● **SHORT PROBLEM**:
Reproduce the data that follows in its entirety, character for character.
_ _ _ _ _
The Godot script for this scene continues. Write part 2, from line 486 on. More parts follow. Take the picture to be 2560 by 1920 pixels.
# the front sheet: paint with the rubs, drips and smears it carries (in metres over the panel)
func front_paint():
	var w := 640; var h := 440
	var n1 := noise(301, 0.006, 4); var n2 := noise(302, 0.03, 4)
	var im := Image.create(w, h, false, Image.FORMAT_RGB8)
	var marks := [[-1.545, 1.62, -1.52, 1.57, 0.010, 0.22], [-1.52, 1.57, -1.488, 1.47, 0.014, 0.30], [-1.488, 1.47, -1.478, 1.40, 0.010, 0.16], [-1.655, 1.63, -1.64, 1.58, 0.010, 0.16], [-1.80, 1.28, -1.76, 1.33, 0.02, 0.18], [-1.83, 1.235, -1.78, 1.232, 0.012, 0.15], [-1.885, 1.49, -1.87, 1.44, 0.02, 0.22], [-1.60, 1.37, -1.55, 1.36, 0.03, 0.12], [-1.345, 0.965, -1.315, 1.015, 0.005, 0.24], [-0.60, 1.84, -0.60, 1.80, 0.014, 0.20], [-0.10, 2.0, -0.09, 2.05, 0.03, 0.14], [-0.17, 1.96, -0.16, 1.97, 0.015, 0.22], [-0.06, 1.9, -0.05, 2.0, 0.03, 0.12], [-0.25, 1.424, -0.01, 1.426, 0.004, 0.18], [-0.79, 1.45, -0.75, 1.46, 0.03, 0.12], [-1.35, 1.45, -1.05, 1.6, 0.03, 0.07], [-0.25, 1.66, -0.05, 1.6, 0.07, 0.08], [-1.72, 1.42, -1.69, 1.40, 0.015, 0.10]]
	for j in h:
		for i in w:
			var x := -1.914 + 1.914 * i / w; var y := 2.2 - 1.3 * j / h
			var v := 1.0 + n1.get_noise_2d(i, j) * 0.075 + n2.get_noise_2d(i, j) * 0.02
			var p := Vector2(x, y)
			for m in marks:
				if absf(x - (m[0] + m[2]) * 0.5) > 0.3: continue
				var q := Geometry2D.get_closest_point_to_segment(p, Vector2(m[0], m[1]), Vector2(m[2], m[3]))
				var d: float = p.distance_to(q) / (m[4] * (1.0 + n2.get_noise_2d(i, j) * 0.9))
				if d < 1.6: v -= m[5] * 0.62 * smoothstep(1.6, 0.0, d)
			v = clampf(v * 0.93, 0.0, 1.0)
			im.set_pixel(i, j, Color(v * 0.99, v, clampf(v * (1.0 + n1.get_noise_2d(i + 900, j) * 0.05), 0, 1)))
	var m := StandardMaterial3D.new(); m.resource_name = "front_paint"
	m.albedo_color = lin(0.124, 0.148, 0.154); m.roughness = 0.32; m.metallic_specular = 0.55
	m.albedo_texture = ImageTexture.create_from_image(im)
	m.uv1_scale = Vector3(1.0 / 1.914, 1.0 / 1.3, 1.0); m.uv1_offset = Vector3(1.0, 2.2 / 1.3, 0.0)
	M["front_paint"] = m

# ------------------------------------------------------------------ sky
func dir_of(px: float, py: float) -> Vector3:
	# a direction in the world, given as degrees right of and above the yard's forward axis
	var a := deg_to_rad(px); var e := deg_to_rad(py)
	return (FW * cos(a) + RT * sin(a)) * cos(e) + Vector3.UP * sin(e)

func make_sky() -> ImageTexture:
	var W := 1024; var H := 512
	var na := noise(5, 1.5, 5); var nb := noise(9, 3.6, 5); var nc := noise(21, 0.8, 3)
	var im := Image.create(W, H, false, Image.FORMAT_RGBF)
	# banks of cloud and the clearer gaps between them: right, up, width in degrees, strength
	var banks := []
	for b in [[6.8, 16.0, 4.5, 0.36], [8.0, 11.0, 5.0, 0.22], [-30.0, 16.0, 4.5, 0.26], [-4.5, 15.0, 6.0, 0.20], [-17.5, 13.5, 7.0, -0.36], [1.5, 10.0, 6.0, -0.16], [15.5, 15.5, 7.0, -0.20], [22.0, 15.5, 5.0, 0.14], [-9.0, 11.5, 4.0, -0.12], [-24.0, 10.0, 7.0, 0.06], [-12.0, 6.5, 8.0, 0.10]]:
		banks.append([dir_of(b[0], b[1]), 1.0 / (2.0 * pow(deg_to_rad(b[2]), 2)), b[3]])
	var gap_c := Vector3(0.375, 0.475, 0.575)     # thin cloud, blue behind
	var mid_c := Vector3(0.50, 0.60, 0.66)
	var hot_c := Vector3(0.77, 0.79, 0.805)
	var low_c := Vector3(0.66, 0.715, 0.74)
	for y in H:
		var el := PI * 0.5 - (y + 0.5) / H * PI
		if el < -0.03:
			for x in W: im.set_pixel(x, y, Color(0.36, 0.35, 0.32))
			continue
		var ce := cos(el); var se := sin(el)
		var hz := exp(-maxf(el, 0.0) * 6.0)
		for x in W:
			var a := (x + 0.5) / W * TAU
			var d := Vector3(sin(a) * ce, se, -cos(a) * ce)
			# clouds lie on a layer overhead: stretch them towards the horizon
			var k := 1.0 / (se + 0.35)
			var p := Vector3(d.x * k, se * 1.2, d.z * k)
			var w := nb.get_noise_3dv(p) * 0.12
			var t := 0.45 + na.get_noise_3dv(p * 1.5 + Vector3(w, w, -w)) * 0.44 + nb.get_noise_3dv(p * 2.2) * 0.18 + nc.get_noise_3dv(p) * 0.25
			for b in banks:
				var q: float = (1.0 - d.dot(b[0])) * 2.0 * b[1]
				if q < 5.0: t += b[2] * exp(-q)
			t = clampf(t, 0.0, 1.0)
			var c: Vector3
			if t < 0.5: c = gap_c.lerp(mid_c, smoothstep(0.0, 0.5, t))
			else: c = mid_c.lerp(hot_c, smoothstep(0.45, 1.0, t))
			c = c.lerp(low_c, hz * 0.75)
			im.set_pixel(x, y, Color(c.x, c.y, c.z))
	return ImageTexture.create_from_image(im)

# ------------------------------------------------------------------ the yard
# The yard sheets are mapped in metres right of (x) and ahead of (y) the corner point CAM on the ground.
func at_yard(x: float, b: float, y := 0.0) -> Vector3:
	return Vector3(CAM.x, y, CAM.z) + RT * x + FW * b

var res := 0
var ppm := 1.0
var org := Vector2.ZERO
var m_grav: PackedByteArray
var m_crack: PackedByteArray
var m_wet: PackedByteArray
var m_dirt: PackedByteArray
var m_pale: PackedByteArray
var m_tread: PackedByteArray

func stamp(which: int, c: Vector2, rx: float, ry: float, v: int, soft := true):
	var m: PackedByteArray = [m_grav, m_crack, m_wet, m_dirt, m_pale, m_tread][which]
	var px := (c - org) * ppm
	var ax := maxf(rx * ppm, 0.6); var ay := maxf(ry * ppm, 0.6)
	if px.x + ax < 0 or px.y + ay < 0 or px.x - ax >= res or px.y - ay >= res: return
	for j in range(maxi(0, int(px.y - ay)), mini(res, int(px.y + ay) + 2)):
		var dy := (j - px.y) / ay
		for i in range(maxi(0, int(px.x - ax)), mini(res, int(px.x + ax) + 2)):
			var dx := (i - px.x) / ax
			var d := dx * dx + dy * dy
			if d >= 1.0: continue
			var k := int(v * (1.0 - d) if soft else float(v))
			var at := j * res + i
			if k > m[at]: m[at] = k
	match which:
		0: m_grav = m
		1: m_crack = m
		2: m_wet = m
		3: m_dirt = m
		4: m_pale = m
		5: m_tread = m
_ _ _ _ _
● **RESPONSE TO THE EXERCISE**:
The Godot script for this scene continues. Write part 2, from line 486 on. More parts follow. Take the picture to be 2560 by 1920 pixels.
# the front sheet: paint with the rubs, drips and smears it carries (in metres over the panel)
func front_paint():
	var w := 640; var h := 440
	var n1 := noise(301, 0.006, 4); var n2 := noise(302, 0.03, 4)
	var im := Image.create(w, h, false, Image.FORMAT_RGB8)
	var marks := [[-1.545, 1.62, -1.52, 1.57, 0.010, 0.22], [-1.52, 1.57, -1.488, 1.47, 0.014, 0.30], [-1.488, 1.47, -1.478, 1.40, 0.010, 0.16], [-1.655, 1.63, -1.64, 1.58, 0.010, 0.16], [-1.80, 1.28, -1.76, 1.33, 0.02, 0.18], [-1.83, 1.235, -1.78, 1.232, 0.012, 0.15], [-1.885, 1.49, -1.87, 1.44, 0.02, 0.22], [-1.60, 1.37, -1.55, 1.36, 0.03, 0.12], [-1.345, 0.965, -1.315, 1.015, 0.005, 0.24], [-0.60, 1.84, -0.60, 1.80, 0.014, 0.20], [-0.10, 2.0, -0.09, 2.05, 0.03, 0.14], [-0.17, 1.96, -0.16, 1.97, 0.015, 0.22], [-0.06, 1.9, -0.05, 2.0, 0.03, 0.12], [-0.25, 1.424, -0.01, 1.426, 0.004, 0.18], [-0.79, 1.45, -0.75, 1.46, 0.03, 0.12], [-1.35, 1.45, -1.05, 1.6, 0.03, 0.07], [-0.25, 1.66, -0.05, 1.6, 0.07, 0.08], [-1.72, 1.42, -1.69, 1.40, 0.015, 0.10]]
	for j in h:
		for i in w:
			var x := -1.914 + 1.914 * i / w; var y := 2.2 - 1.3 * j / h
			var v := 1.0 + n1.get_noise_2d(i, j) * 0.075 + n2.get_noise_2d(i, j) * 0.02
			var p := Vector2(x, y)
			for m in marks:
				if absf(x - (m[0] + m[2]) * 0.5) > 0.3: continue
				var q := Geometry2D.get_closest_point_to_segment(p, Vector2(m[0], m[1]), Vector2(m[2], m[3]))
				var d: float = p.distance_to(q) / (m[4] * (1.0 + n2.get_noise_2d(i, j) * 0.9))
				if d < 1.6: v -= m[5] * 0.62 * smoothstep(1.6, 0.0, d)
			v = clampf(v * 0.93, 0.0, 1.0)
			im.set_pixel(i, j, Color(v * 0.99, v, clampf(v * (1.0 + n1.get_noise_2d(i + 900, j) * 0.05), 0, 1)))
	var m := StandardMaterial3D.new(); m.resource_name = "front_paint"
	m.albedo_color = lin(0.124, 0.148, 0.154); m.roughness = 0.32; m.metallic_specular = 0.55
	m.albedo_texture = ImageTexture.create_from_image(im)
	m.uv1_scale = Vector3(1.0 / 1.914, 1.0 / 1.3, 1.0); m.uv1_offset = Vector3(1.0, 2.2 / 1.3, 0.0)
	M["front_paint"] = m

# ------------------------------------------------------------------ sky
func dir_of(px: float, py: float) -> Vector3:
	# a direction in the world, given as degrees right of and above the yard's forward axis
	var a := deg_to_rad(px); var e := deg_to_rad(py)
	return (FW * cos(a) + RT * sin(a)) * cos(e) + Vector3.UP * sin(e)

func make_sky() -> ImageTexture:
	var W := 1024; var H := 512
	var na := noise(5, 1.5, 5); var nb := noise(9, 3.6, 5); var nc := noise(21, 0.8, 3)
	var im := Image.create(W, H, false, Image.FORMAT_RGBF)
	# banks of cloud and the clearer gaps between them: right, up, width in degrees, strength
	var banks := []
	for b in [[6.8, 16.0, 4.5, 0.36], [8.0, 11.0, 5.0, 0.22], [-30.0, 16.0, 4.5, 0.26], [-4.5, 15.0, 6.0, 0.20], [-17.5, 13.5, 7.0, -0.36], [1.5, 10.0, 6.0, -0.16], [15.5, 15.5, 7.0, -0.20], [22.0, 15.5, 5.0, 0.14], [-9.0, 11.5, 4.0, -0.12], [-24.0, 10.0, 7.0, 0.06], [-12.0, 6.5, 8.0, 0.10]]:
		banks.append([dir_of(b[0], b[1]), 1.0 / (2.0 * pow(deg_to_rad(b[2]), 2)), b[3]])
	var gap_c := Vector3(0.375, 0.475, 0.575)     # thin cloud, blue behind
	var mid_c := Vector3(0.50, 0.60, 0.66)
	var hot_c := Vector3(0.77, 0.79, 0.805)
	var low_c := Vector3(0.66, 0.715, 0.74)
	for y in H:
		var el := PI * 0.5 - (y + 0.5) / H * PI
		if el < -0.03:
			for x in W: im.set_pixel(x, y, Color(0.36, 0.35, 0.32))
			continue
		var ce := cos(el); var se := sin(el)
		var hz := exp(-maxf(el, 0.0) * 6.0)
		for x in W:
			var a := (x + 0.5) / W * TAU
			var d := Vector3(sin(a) * ce, se, -cos(a) * ce)
			# clouds lie on a layer overhead: stretch them towards the horizon
			var k := 1.0 / (se + 0.35)
			var p := Vector3(d.x * k, se * 1.2, d.z * k)
			var w := nb.get_noise_3dv(p) * 0.12
			var t := 0.45 + na.get_noise_3dv(p * 1.5 + Vector3(w, w, -w)) * 0.44 + nb.get_noise_3dv(p * 2.2) * 0.18 + nc.get_noise_3dv(p) * 0.25
			for b in banks:
				var q: float = (1.0 - d.dot(b[0])) * 2.0 * b[1]
				if q < 5.0: t += b[2] * exp(-q)
			t = clampf(t, 0.0, 1.0)
			var c: Vector3
			if t < 0.5: c = gap_c.lerp(mid_c, smoothstep(0.0, 0.5, t))
			else: c = mid_c.lerp(hot_c, smoothstep(0.45, 1.0, t))
			c = c.lerp(low_c, hz * 0.75)
			im.set_pixel(x, y, Color(c.x, c.y, c.z))
	return ImageTexture.create_from_image(im)

# ------------------------------------------------------------------ the yard
# The yard sheets are mapped in metres right of (x) and ahead of (y) the corner point CAM on the ground.
func at_yard(x: float, b: float, y := 0.0) -> Vector3:
	return Vector3(CAM.x, y, CAM.z) + RT * x + FW * b

var res := 0
var ppm := 1.0
var org := Vector2.ZERO
var m_grav: PackedByteArray
var m_crack: PackedByteArray
var m_wet: PackedByteArray
var m_dirt: PackedByteArray
var m_pale: PackedByteArray
var m_tread: PackedByteArray

func stamp(which: int, c: Vector2, rx: float, ry: float, v: int, soft := true):
	var m: PackedByteArray = [m_grav, m_crack, m_wet, m_dirt, m_pale, m_tread][which]
	var px := (c - org) * ppm
	var ax := maxf(rx * ppm, 0.6); var ay := maxf(ry * ppm, 0.6)
	if px.x + ax < 0 or px.y + ay < 0 or px.x - ax >= res or px.y - ay >= res: return
	for j in range(maxi(0, int(px.y - ay)), mini(res, int(px.y + ay) + 2)):
		var dy := (j - px.y) / ay
		for i in range(maxi(0, int(px.x - ax)), mini(res, int(px.x + ax) + 2)):
			var dx := (i - px.x) / ax
			var d := dx * dx + dy * dy
			if d >= 1.0: continue
			var k := int(v * (1.0 - d) if soft else float(v))
			var at := j * res + i
			if k > m[at]: m[at] = k
	match which:
		0: m_grav = m
		1: m_crack = m
		2: m_wet = m
		3: m_dirt = m
		4: m_pale = m
		5: m_tread = m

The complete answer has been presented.